Los temas que se fijan, después del Triunfo de la Ortodoxia en Oriente, representan los ejemplares del icono del Salvador, de la Madre de Dios, de los santos y de las doce fiestas del año («dodekaorton») con sus variantes. Existen otros iconos importantes como la «Deesis» compuesta por el Pantocrator en el centro acompañado de la Virgen y S. Juan Bautista a los lados. Cuando este esquema se complica con otros santos, se le denomina «gran Deesis». Otra composición frecuente es la «hetimaxia», el trono solo con la cruz, cuyo simbolismo está inspirado en el trono vacío que se exponía en las ciudades en ausencia del emperador.
Para la conmemoración de las fiestas, cada misterio tiene su propia iconografía. Las celebraciones se distribuyen a lo largo del año litúrgico. Tres fiestas referidas a la infancia de Cristo: anunciación, natividad y presentación. Tres fiestas de la vida pública de Cristo: bautismo, transfiguración y resurrección de Lázaro. Tres fiestas de la Pasión: entrada en Jerusalén, crucifixión y «anástasis». Y tres fiestas de la vida gloriosa: ascensión, pentecostés y tránsito de la Virgen. Existen además otras fiestas que tienen sus propios iconos: Santísima Trinidad, crucifixión, natividad de Juan Bautista, santos Pedro y Pablo, Cena eucarística, etc.. A la Virgen se le representa como «Theotokos» (Madre de Dios), «Kiriotisa» (Señora), «Hodigitria» (que muestra el camino), «Eleousa» (de la piedad o de la ternura) y «Blakernitisa» (en oración) con su variante «Platitera» (con un medallón del Niño). Además de los santos, los iconos representan el ministerio de los ángeles como reza Cabasilas: «Que [el Señor] envíe sus ángeles para que entren con él en el santuario y participen con él de la santa liturgia».
Durante la época de Justiniano, se levanta en el templo un elemento de separación que oculta al santuario. Los iconos se colocan en ese elemento nuevo que toma el nombre de «iconostasio». De ser un muro de separación, el iconostasio se convierte en un símbolo de la Jerusalén celeste. Presididos por la resplandeciente efigie del Divino Salvador, aparecen la santa Madre de Dios, los coros de los ángeles, los profetas, los apóstoles y los mártires, representando el orden de una comunidad unida por la fuerza del resucitado. Esta disposición iconográfica «juega un doble papel: por una parte, separa a los creyentes del altar llamado el trono de Cristo y, por otra parte, los une, a modo de puente, al mundo celestial» (M. Quenot).

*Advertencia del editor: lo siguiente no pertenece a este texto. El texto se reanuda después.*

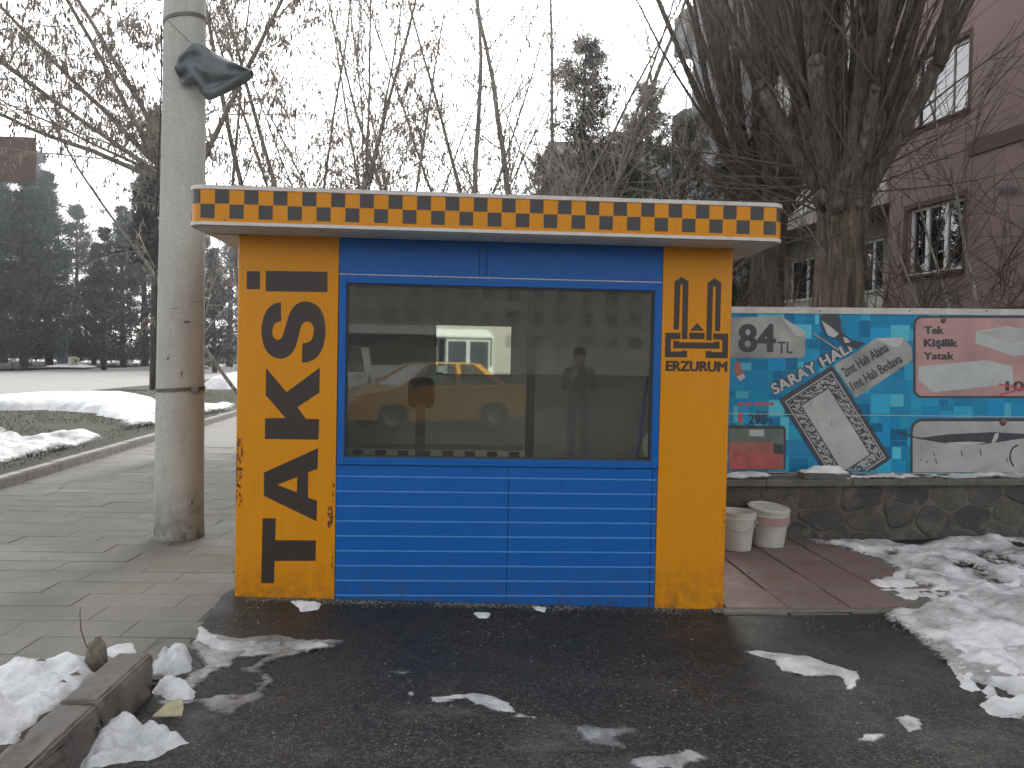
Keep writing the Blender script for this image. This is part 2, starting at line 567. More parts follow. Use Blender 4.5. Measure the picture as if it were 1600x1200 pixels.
    m['shoot'] = simple('willow_shoot', (.075, .058, .045), .8, .35, 3, 0)
    m['stem'] = bark('stem_bark', (.27, .245, .21), (.38, .35, .305), .5, 2)  # bark paled in the same way for the glare
    m['pine_bark'] = bark('pine_bark', (.05, .038, .03), (.09, .07, .055), .6)
    m['dry_leaf'] = simple('dry_leaf', (.27, .23, .18), .8, .4, 5, 0)  # leaf colour lightened too, to carry the glare
    m['needle'] = simple('pine_needle', (.026, .038, .020), .75, .45, 3, 0)
    m['needle_far'] = simple('pine_needle_far', (.022, .031, .020), .8, .4, 1.2, 0)

    # stone wall
    t = NT('wall_stone')
    oi = t.N('ObjectInfo')
    base = t.ramp(oi.outputs['Random'], [(0, (.040, .037, .032)), (.5, (.072, .065, .056)), (1, (.105, .096, .083))])
    n1 = t.noise(9, 6, .7); n2 = t.noise(60, 4, .7)
    col = t.mix(t.ramp(n1, [(.35, .6), (.65, 0.0)]), base, (.03, .028, .025))
    col = t.mix(t.ramp(n2, [(.5, 0.0), (.75, .4)]), col, (.15, .14, .125))
    col = t.mix(t.ramp(t.noise(5, 6, .7), [(.48, 0.0), (.6, .85)]), col, t.ramp(n1, [(.35, (.055, .05, .044)), (.7, (.14, .13, .115))]))
    m['stone'] = t.done(col, .85, t.math('ADD', n1, n2), .7, .012)
    t = NT('wall_mortar')
    n1 = t.noise(6, 6, .7); n2 = t.noise(50, 4, .7)
    col = t.ramp(n1, [(.35, (.055, .05, .044)), (.6, (.115, .105, .093)), (.75, (.16, .15, .133))])
    m['wall_mortar'] = t.done(col, .92, t.math('ADD', n1, n2), .7, .01)
    m['coping'] = simple('coping', (.10, .094, .083), .85, .35, 9, .5, dirt=.5)

    # billboard print
    t = NT('blue_print')
    at_ = t.N('Attribute'); at_.attribute_name = 'tint'; at_.attribute_type = 'GEOMETRY'
    col = t.mix(t.ramp(t.noise(3, 6, .65), [(.5, 0.0), (.8, .3)]), at_.outputs['Color'], (.08, .17, .20))
    m['blue_print'] = t.done(col, .45, t.noise(5, 4), .15, .006, spec=.25)
    m['print_dark'] = simple('print_dark', (.032, .033, .04), .5, .2, 12, .1)
    m['print_navy'] = simple('print_navy', (.035, .038, .055), .5, .2, 12, .1)
    m['print_white'] = simple('print_white', (.40, .40, .385), .65, .12, 6, .1, dirt=.25)
    m['print_paper'] = simple('print_paper', (.33, .335, .31), .65, .14, 5, .15, dirt=.3)
    t = NT('sticker_silver')
    n1 = t.noise(3.5, 4, .55)
    col = t.ramp(n1, [(.3, (.15, .155, .15)), (.7, (.36, .36, .33))])
    m['print_silver'] = t.done(col, .4, n1, .1, .004)
    m['print_pink'] = simple('print_pink', (.36, .21, .195), .65, .2, 3.5, .1)
    m['print_pale'] = simple('print_pale', (.37, .39, .375), .65, .1, 8, .1)
    m['print_red'] = simple('print_red', (.33, .075, .07), .65, .25, 9, .1)
    m['print_salmon'] = simple('print_salmon', (.27, .10, .08), .65, .25, 9, .1)
    m['print_green'] = simple('print_green', (.10, .13, .11), .65, .3, 9, .1)
    m['print_pin'] = simple('print_pin', (.14, .05, .05), .4, .2, 30, .1)
    # carpet border: swirling ornament printed in black on pale
    t = NT('carpet_border')
    wv = t.N('TexWave'); wv.wave_type = 'RINGS'; wv.inputs['Scale'].default_value = 13; wv.inputs['Distortion'].default_value = 9
    wv.inputs['Detail'].default_value = 2; wv.inputs['Detail Scale'].default_value = 2.2
    t.L(t.pos((1, 1, 1)), wv.inputs['Vector'])
    col = t.ramp(wv.outputs[0], [(.42, (.035, .035, .038)), (.56, (.30, .30, .29))])
    m['carpet_border'] = t.done(col, .5)
    t = NT('carpet_field')
    n1 = t.noise(16, 3, .5, dist=1.5)
    ln = t.ramp(t.math('ABSOLUTE', t.math('SUBTRACT', n1, .5)), [(.0, .7), (.02, 0.0)])
    ln = t.math('MULTIPLY', ln, t.ramp(t.noise(5, 4), [(.5, 0.0), (.6, 1.0)]))
    col = t.mix(ln, t.ramp(t.noise(4, 5), [(.3, (.30, .305, .29)), (.7, (.40, .40, .38))]), (.07, .07, .07))
    m['carpet_field'] = t.done(col, .5)
    m['rail'] = simple('rail_metal', (.42, .41, .38), .5, .15, 8, .1, dirt=.3)
    m['bucket'] = simple('bucket_plastic', (.42, .41, .37), .5, .12, 6, .1, dirt=.55)
    m['bucket_pink'] = simple('bucket_stain', (.34, .22, .20), .6, .25, 14, .1, dirt=.4)
    m['wire'] = simple('wire', (.12, .12, .12), .4, .2, 20, 0, metal=.8)

    # houses
    m['pink'] = simple('pink_render', (.235, .162, .162), .9, .12, 1.2, .25, stretch=(1, 1, .35), dirt=.3)
    m['beige'] = simple('beige_render', (.32, .30, .265), .9, .10, 1.2, .25, dirt=.25)
    m['grey_render'] = simple('grey_render', (.27, .265, .275), .9, .10, 1.2, .25, dirt=.25)
    m['brown_trim'] = simple('brown_trim', (.095, .052, .048), .8, .15, 6, .1)
    m['pvc'] = simple('white_pvc', (.75, .75, .73), .45, .08, 6, .05)
    m['room'] = simple('room_dark', (.05, .05, .05), .9, .2, 2, 0)
    m['curtain'] = simple('curtain', (.30, .31, .30), .9, .25, 5, .2, stretch=(6, 6, .3))
    m['slate'] = simple('slate', (.18, .185, .19), .8, .2, 6, .3)
    m['white_slat'] = simple('white_slat', (.46, .45, .43), .7, .12, 9, .1)
    m['tower'] = simple('distant_render', (.36, .325, .30), .9, .12, .3, .1)
    m['steel'] = simple('galv_steel', (.25, .25, .25), .5, .15, 20, .1, metal=.6)
    m['navy'] = simple('navy_panel', (.025, .032, .045), .6, .2, 3, .05)
    m['sign_brown'] = simple('sign_brown', (.07, .036, .027), .6, .15, 2, .05)
    m['bin'] = simple('bin_cream', (.50, .48, .38), .7, .12, 3, .05)
    # vehicles, people
    m['taxi'] = simple('taxi_paint', (.56, .26, .04), .25, .05, 2, 0)
    m['white_paint'] = simple('white_vehicle_paint', (.72, .73, .72), .3, .05, 2, 0)
    m['tyre'] = simple('tyre', (.02, .02, .02), .85, .2, 20, .2)
    m['alloy'] = simple('alloy', (.45, .45, .46), .35, .1, 20, 0, metal=.8)
    m['lamp_red'] = simple('tail_lamp', (.35, .02, .015), .3, .1, 20, 0)
    m['lamp_clear'] = simple('head_lamp', (.6, .62, .62), .15, .1, 20, 0)
    m['black_plastic'] = simple('black_plastic', (.025, .025, .026), .6, .2, 20, .1)
    m['cloth_dark'] = simple('dark_cloth', (.02, .02, .022), .95, .3, 12, .2)
    m['cloth_jeans'] = simple('jeans', (.03, .04, .075), .95, .3, 12, .2)
    m['skin'] = simple('skin', (.45, .27, .19), .6, .06, 12, 0)
    m['hair'] = simple('hair', (.02, .016, .012), .7, .2, 30, .2)
    m['broom_purple'] = simple('broom_handle', (.10, .06, .30), .4, .1, 20, 0)
    m['paper_roll'] = simple('paper_roll', (.72, .72, .68), .9, .06, 20, .1)
    m['cardboard'] = simple('cardboard', (.36, .33, .20), .9, .25, 20, .3, dirt=.4)
    m['pebble'] = simple('pebble', (.17, .165, .15), .9, .5, 90, .3)
    m['wood_stub'] = simple('wood_stub', (.13, .11, .085), .95, .4, 30, .6)
    m['ink_red'] = simple('ink_red', (.42, .06, .08), .5, .2, 12, 0)


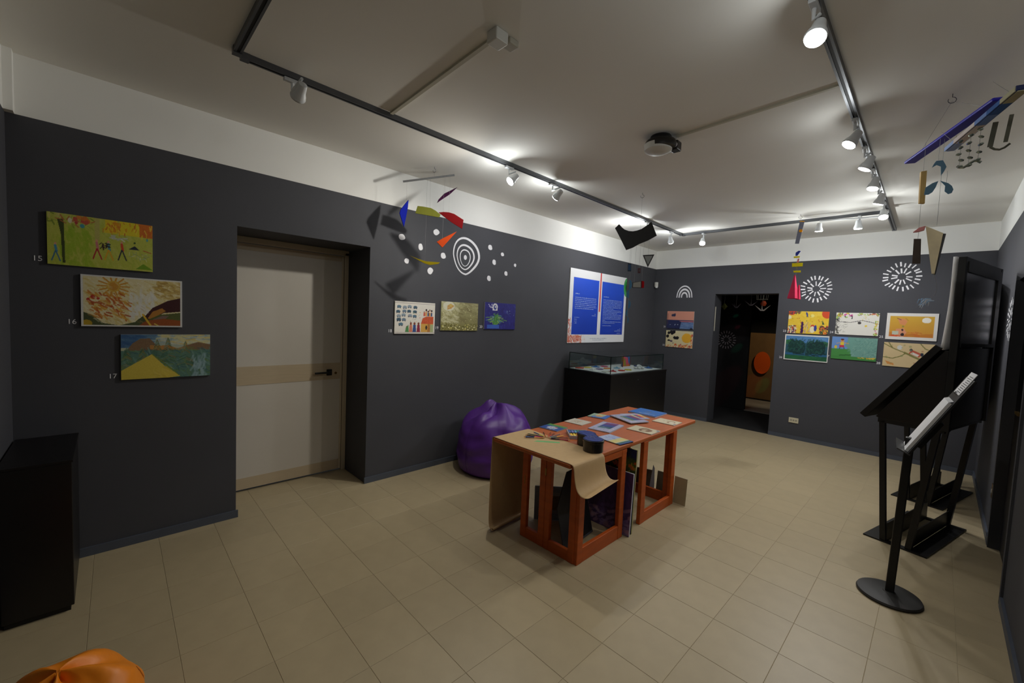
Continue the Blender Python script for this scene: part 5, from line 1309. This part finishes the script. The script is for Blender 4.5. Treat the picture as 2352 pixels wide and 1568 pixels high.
# back mobile
hB = (2.46, 5.653)
th = thing('strip_mobile', 'mobile of a grey strip, yellow bars and a pink bell before the back wall', 'mobile', (hB[0], hB[1], H), 0)
hook(hB, th)
sheetpiece('grey_strip', hB, [(-.004, 2.839), (.042, 2.834), (.007, 2.586), (-.032, 2.588)], 0, c3('greyblue', (110, 112, 126)), th, .004)
sheetpiece('orange_edge', hB, [(-.004, 2.844), (.041, 2.840), (.042, 2.829), (-.004, 2.833)], 0, c3('amber', (206, 150, 50)), th, .006)
dB = Vector((hB[0] - 3.599, hB[1])).normalized(); rtB = Vector((dB.y, -dB.x, 0)); fwB = Vector((dB.x, dB.y, 0))
MB().tube([tuple(Vector((hB[0], hB[1], 2.73)) + rtB * .013 - fwB * .006), tuple(Vector((hB[0], hB[1], 2.73)) + rtB * .013 + fwB * .006)], .017, 14).build('orange_disc', c3('orange_disc', (216, 140, 20)), th)
sheetpiece('blue_piece', hB, [(-.018, 2.451), (-.018, 2.485), (.009, 2.506), (.030, 2.501), (.001, 2.450)], 0, c3('indigo', (50, 60, 140)), th, .02)
for nm, pts in (('yellow_bar', [(-.034, 2.443), (.026, 2.444), (.024, 2.428), (-.032, 2.425)]), ('yellow_bar', [(-.045, 2.365), (.058, 2.366), (.058, 2.328), (-.042, 2.326)]), ('yellow_bar', [(-.026, 2.280), (.045, 2.280), (.045, 2.259), (-.021, 2.259)])):
    sheetpiece(nm, hB, pts, 0, c3('yellow', (214, 196, 30)), th, .02)
sheetpiece('pink_block', hB, [(.006, 2.416), (.022, 2.417), (.018, 2.375), (.001, 2.374)], 0, c3('salmon', (196, 110, 110)), th, .016)
sheetpiece('clear_block', hB, [(-.002, 2.326), (.018, 2.326), (.016, 2.285), (.0, 2.285)], 0, c3('smoke', (110, 110, 100)), th, .01)
thread(hB, 0, H - .03, .01, 2.84, th); thread(hB, -.012, 2.59, .003, 2.21, th)
MB().lathe([(.004, 2.235), (.010, 2.215), (.018, 2.165), (.060, 1.962), (.057, 1.960)], 4, Matrix.Translation(Vector((hB[0], hB[1], 0)) + rtB * -.008) @ Matrix.Rotation(.5, 4, 'Z')).build('pink_bell', c3('raspberry', (190, 54, 84)), th)
MB().lathe([(.006, 2.118), (.028, 1.955), (.026, 1.953)], 4, Matrix.Translation(Vector((hB[0], hB[1], 0)) + rtB * .040 + fwB * .02) @ Matrix.Rotation(.5, 4, 'Z')).build('pink_bell', c3('raspberry', (190, 54, 84)), th)

# ------------------------------------------------------------------ seen through the doorway
struct(MB().box((.2, 8.82, 0), (1.15, 8.90, 2.6)).build('wall_dark_room_partition', M_DARKROOM, base=False))
th = thing('brown_partition', 'tall brown panel standing in the dark room behind the doorway', 'panel', (.95, 10.42, 0))
MB().box((.585, 10.40, .03), (1.45, 10.44, 1.50)).build('panel_board', mat('brown_panel', (120, 92, 56), .7, var=.12, scale=5), th)
MB().box((.58, 10.395, .0), (1.455, 10.445, .03)).build('panel_foot', M_BLACK, th)
MB().box((.64, 10.392, .06), (.72, 10.40, 1.42)).build('pale_strip', mat('tan_strip', (150, 122, 84), .7, var=.1), th)
tag(MB().tube([(1.022, 10.34, .845), (1.022, 10.35, .845)], .245, 40, M=Matrix.Translation((1.022, 0, 0)) @ Matrix.Diagonal((.66, 1, 1, 1)) @ Matrix.Translation((-1.022, 0, 0))).build('orange_disc', mat('orange_disc_paper', (226, 92, 12), .5)), 'orange oval disc hanging before the brown panel in the dark room', 'disc')
tag(MB().box((.62, 8.83, -.001), (2.2, 10.36, .006)).build('silver_floor_cloth', mat('grey_cloth', (150, 146, 140), .4, var=.2, scale=4)), 'wrinkled grey cloth on the floor of the dark room before the brown panel', 'cloth')
tag(MB().box((BX0 + .0005, D + .035, 1.526), (BX0 + .006, D + .060, 1.928)).build('white_sign_strip', mat('strip_white', (200, 196, 180), .5)), 'narrow white strip on the left side inside the dark doorway', 'sign strip')
def crane(x, y, z, s, col, label, rot=0):
    th = thing('paper_crane', label, 'paper crane', (x, y, z), rot, 'paper cranes hanging in the dark room')
    M = Matrix.Translation((x, y, z)) @ Matrix.Rotation(rot, 4, 'Z') @ Matrix.Diagonal((s, s, s, 1))
    mm = mat('crane_%d' % col[0], col, .6)
    def tri(nm, vs): MB()._add(vs, [(0, 1, 2), (0, 2, 3), (0, 3, 1), (1, 3, 2)], M).build(nm, mm, th)
    tri('body', [(-.12, 0, -.1), (.12, 0, -.1), (0, .05, .06), (0, -.05, -.02)])
    tri('wing', [(-.05, 0, -.02), (-.5, .0, .32), (-.12, .03, -.1), (-.1, -.03, 0)]); tri('wing', [(.05, 0, -.02), (.5, 0, .32), (.12, .03, -.1), (.1, -.03, 0)])
    tri('neck', [(-.04, -.1, 0), (.04, -.1, 0), (0, -.3, .3), (0, -.05, -.05)])
    MB().tube([(x, y, z + .02), (x, y, 2.6)], .001, 4).build('thread', M_CORD, th)
crane(1.597, 7.8, 1.917, .235, (226, 222, 216), 'bright white paper crane high in the doorway', .1)
crane(1.132, 8.0, 1.965, .20, (120, 116, 130), 'white paper crane coloured grey for dim light, high in doorway, left of the others', -.4)  # a white crane, its dim light is put into the grey colour
crane(1.366, 8.0, 2.010, .20, (120, 50, 54), 'dull red paper crane high in the doorway', .3)
th = thing('paper_lantern', 'orange paper ball under a wire cage high in the doorway', 'lantern', (1.53, 8.05, 2.02))
MB().lathe([(.004, -.05), (.03, -.04), (.048, 0), (.03, .04), (.004, .05)], 14, Matrix.Translation((1.545, 8.05, 2.03))).build('paper_ball', mat('orange_ball', (206, 84, 40), .6), th, smooth=True)
for k in range(6):
    a = k * PI / 3
    MB().tube([(1.52 + .03 * math.cos(a), 8.05 + .03 * math.sin(a), 2.25), (1.52 + .09 * math.cos(a), 8.05 + .09 * math.sin(a), 2.19), (1.52 + .08 * math.cos(a), 8.05 + .08 * math.sin(a), 2.09)], .004, 5).build('wire_rib', mat('pale_wire', (130, 132, 120), .4), th)
MB().tube([(1.52 + .085 * math.cos(k * PI / 8), 8.05 + .085 * math.sin(k * PI / 8), 2.10) for k in range(17)], .004, 5).tube([(1.53, 8.05, 2.05), (1.53, 8.05, 2.6)], .0012, 4).build('wire_ring', mat('pale_wire', (130, 132, 120), .4), th)
th = thing('paper_ornament', 'small yellow green folded ball at the upper left of the dark doorway', 'ornament', (.921, 8.0, 1.97))
MB().lathe([(.003, -.06), (.055, 0), (.003, .06)], 6, Matrix.Translation((.935, 8.0, 1.97))).build('folded_ball', mat('olive_ball', (90, 96, 40), .6), th)
MB().tube([(.935, 8, 2.0), (.935, 8, 2.6)], .001, 4).build('thread', M_CORD, th)
th = thing('firework_decal', 'dim firework decal on the black wall inside the dark doorway', 'decal', (.741, 8.82, 1.347), 0, 'firework decals')
Mf = basis((.741, 8.82, 1.347), (1, 0, 0), (0, 0, 1), (0, -1, 0))
for n_, r0, r1 in ((20, .13, .18), (11, .05, .10)):
    for k in range(n_):
        a = 2 * PI * k / n_
        MB().bar((r0 * math.cos(a), r0 * math.sin(a), .001), (r1 * math.cos(a), r1 * math.sin(a), .001), .015, .0016, M=Mf).build('dash', mat('grey_decal', (140, 136, 140), .6), th)
def colour_spot(p, aim, col, e, size, nm='party_light'):
    ld = bpy.data.lights.new('coloured_beam', 'SPOT'); ld.energy = e; ld.color = col; ld.spot_size = math.radians(size); ld.spot_blend = .5; ld.shadow_soft_size = .01
    lo = bpy.data.objects.new('coloured_beam', ld); COL.objects.link(lo); lo.location = p
    lo.rotation_euler = (Vector(aim) - Vector(p)).to_track_quat('-Z', 'Y').to_euler()
colour_spot((2.2, 8.9, 2.4), (1.05, 10.4, .34), (.05, 1, .35), 30, 5)
colour_spot((2.2, 8.9, 2.4), (.78, 10.4, .27), (1, .12, .04), 30, 9)
colour_spot((2.2, 7.8, 2.45), (.951, 8.82, 1.198), (.0, 1, .45), 40, 4)
colour_spot((2.2, 7.8, 2.45), (.74, 8.82, .43), (1, .05, .12), 30, 11)
colour_spot((2.2, 7.8, 2.45), (.931, 8.82, 1.608), (1, .02, .15), 50, 2.2)
colour_spot((2.2, 7.8, 2.45), (.884, 8.82, 1.828), (.0, 1, .5), 40, 2.2)
colour_spot((2.2, 7.8, 2.45), (.741, 8.82, 1.347), (1, .75, .75), 9, 16)
colour_spot((2.3, 8.95, 2.5), (1.1, 10.4, .7), (1, .78, .5), 55, 60)
colour_spot((2.6, 7.7, 2.5), (1.45, 8.0, 2.0), (1, .9, .8), 10, 26)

De este modo, la visión teológica del icono convierte la existencia cristiana en una gran Vigilia Pascual: la vida, la belleza y la luz se anticipan a la armonía final del octavo día donde, para los santos de Dios «no habrá ya noche, ni habrá necesidad de luz de antorcha, ni de luz del sol, porque el Señor Dios los alumbrará y reinarán por los siglos de los siglos» (Apoc 22,5).